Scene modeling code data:

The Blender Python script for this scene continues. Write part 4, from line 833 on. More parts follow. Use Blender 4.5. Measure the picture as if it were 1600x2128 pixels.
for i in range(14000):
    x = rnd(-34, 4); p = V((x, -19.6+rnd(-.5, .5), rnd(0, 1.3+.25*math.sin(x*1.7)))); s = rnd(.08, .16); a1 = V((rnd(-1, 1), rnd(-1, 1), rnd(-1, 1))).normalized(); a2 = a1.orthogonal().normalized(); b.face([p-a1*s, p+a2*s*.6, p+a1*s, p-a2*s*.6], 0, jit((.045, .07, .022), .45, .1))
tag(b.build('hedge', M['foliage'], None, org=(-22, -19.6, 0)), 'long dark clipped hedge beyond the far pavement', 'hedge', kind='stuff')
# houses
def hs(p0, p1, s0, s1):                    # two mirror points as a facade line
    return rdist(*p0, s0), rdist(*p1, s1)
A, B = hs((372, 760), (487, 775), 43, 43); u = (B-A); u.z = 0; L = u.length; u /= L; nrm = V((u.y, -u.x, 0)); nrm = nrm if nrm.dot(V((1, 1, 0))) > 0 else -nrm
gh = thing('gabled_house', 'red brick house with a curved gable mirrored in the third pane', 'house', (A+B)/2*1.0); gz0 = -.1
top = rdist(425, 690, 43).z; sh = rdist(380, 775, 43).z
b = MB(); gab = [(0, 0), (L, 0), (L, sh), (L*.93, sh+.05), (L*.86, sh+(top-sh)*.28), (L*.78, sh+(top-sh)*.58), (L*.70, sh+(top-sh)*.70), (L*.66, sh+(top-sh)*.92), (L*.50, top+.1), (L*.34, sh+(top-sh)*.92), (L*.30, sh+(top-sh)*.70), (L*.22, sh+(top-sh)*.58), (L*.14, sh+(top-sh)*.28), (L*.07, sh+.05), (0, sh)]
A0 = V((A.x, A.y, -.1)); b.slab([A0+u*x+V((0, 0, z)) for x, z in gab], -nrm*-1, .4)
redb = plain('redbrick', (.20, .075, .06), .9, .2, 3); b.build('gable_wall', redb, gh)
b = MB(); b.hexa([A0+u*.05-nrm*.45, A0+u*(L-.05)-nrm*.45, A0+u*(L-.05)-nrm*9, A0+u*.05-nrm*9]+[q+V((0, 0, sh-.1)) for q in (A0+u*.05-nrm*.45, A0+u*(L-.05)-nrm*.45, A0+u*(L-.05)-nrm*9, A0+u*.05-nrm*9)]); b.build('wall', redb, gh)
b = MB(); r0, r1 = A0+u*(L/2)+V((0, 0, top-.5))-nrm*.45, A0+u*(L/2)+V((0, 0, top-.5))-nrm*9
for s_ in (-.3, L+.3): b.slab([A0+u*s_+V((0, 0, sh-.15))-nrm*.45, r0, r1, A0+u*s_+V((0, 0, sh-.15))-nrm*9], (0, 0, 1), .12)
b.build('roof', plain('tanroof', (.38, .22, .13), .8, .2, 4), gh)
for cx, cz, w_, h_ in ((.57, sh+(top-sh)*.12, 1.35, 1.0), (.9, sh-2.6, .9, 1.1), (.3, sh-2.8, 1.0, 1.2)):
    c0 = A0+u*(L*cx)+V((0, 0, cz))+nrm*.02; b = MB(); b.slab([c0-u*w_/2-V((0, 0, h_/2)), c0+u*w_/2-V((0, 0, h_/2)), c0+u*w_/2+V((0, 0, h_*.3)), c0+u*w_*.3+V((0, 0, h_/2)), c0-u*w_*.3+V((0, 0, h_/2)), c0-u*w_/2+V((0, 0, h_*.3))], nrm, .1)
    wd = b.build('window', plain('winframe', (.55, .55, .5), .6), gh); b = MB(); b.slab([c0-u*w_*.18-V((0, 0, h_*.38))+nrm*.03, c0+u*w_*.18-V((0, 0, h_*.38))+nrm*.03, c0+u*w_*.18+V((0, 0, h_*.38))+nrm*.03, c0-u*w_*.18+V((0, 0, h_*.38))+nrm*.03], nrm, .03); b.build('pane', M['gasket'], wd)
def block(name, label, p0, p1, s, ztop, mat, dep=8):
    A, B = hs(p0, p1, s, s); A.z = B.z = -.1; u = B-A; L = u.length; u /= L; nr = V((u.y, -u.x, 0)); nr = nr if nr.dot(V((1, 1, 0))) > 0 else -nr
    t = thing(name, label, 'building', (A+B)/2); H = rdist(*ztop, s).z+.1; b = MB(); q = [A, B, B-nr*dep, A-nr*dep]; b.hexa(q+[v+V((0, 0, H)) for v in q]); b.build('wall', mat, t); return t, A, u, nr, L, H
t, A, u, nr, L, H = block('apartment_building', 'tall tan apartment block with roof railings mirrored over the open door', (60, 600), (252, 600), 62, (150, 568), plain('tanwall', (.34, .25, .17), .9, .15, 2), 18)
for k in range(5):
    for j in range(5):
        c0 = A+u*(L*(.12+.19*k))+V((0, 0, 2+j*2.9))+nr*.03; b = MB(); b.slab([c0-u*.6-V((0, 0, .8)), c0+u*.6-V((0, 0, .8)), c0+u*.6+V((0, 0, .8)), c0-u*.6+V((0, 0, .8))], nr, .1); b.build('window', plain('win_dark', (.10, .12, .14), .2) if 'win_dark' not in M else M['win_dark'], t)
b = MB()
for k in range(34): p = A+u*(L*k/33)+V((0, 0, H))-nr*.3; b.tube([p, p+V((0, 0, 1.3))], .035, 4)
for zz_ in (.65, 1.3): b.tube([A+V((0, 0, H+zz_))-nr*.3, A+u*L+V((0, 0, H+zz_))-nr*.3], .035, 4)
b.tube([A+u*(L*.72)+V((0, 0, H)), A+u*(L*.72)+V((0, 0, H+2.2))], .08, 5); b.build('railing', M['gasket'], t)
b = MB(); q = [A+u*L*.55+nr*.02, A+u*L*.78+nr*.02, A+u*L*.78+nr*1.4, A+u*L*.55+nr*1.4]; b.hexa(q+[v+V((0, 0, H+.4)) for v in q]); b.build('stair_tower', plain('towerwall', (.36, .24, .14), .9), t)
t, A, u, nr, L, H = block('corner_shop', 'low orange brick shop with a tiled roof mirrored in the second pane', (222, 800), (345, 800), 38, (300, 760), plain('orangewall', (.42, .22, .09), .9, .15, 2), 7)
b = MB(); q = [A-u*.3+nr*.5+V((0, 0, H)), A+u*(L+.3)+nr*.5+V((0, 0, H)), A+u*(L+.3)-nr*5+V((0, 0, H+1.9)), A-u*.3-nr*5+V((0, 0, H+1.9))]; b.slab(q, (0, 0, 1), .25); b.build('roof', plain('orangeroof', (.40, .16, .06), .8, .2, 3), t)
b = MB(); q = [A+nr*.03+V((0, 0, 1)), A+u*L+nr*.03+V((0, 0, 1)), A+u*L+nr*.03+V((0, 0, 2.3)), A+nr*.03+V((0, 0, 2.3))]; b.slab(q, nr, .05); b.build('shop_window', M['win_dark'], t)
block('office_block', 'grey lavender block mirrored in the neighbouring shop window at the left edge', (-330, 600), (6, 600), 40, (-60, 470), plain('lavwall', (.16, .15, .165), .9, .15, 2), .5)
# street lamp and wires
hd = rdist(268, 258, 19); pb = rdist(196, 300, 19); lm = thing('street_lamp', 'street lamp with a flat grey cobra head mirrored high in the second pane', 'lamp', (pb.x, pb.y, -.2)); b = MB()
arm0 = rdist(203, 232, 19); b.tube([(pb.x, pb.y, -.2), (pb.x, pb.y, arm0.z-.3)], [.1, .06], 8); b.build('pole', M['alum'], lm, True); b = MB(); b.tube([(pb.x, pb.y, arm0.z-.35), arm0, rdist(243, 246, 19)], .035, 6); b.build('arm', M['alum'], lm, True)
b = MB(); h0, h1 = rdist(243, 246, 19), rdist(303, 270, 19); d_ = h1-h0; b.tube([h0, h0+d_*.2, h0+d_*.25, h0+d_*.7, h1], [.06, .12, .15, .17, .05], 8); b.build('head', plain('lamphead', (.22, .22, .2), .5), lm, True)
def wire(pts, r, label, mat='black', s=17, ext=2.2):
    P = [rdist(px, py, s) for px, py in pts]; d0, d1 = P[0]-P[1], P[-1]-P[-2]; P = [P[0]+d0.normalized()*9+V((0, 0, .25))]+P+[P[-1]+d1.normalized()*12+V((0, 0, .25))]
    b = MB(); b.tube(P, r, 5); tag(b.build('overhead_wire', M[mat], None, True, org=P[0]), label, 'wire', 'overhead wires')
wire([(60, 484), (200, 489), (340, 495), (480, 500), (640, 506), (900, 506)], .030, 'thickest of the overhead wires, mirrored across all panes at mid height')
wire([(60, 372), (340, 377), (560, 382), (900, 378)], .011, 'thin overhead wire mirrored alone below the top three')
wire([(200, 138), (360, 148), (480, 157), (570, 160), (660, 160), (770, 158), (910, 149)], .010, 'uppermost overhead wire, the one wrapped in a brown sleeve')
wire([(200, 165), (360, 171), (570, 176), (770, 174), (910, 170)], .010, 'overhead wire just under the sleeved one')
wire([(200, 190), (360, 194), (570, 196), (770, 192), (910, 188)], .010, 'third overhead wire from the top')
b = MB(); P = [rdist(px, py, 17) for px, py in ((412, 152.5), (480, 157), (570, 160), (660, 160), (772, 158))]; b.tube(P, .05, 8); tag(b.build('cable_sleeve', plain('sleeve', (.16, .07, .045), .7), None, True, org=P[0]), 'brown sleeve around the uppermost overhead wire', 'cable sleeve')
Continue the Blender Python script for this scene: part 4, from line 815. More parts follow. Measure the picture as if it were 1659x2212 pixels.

*Goal*. Pick out the lines containing the string "More" and show them.

*Expected answer*.
The Blender Python script for this scene continues. Write part 4, from line 833 on. More parts follow. Use Blender 4.5. Measure the picture as if it were 1600x2128 pixels.
Continue the Blender Python script for this scene: part 4, from line 815. More parts follow. Measure the picture as if it were 1659x2212 pixels.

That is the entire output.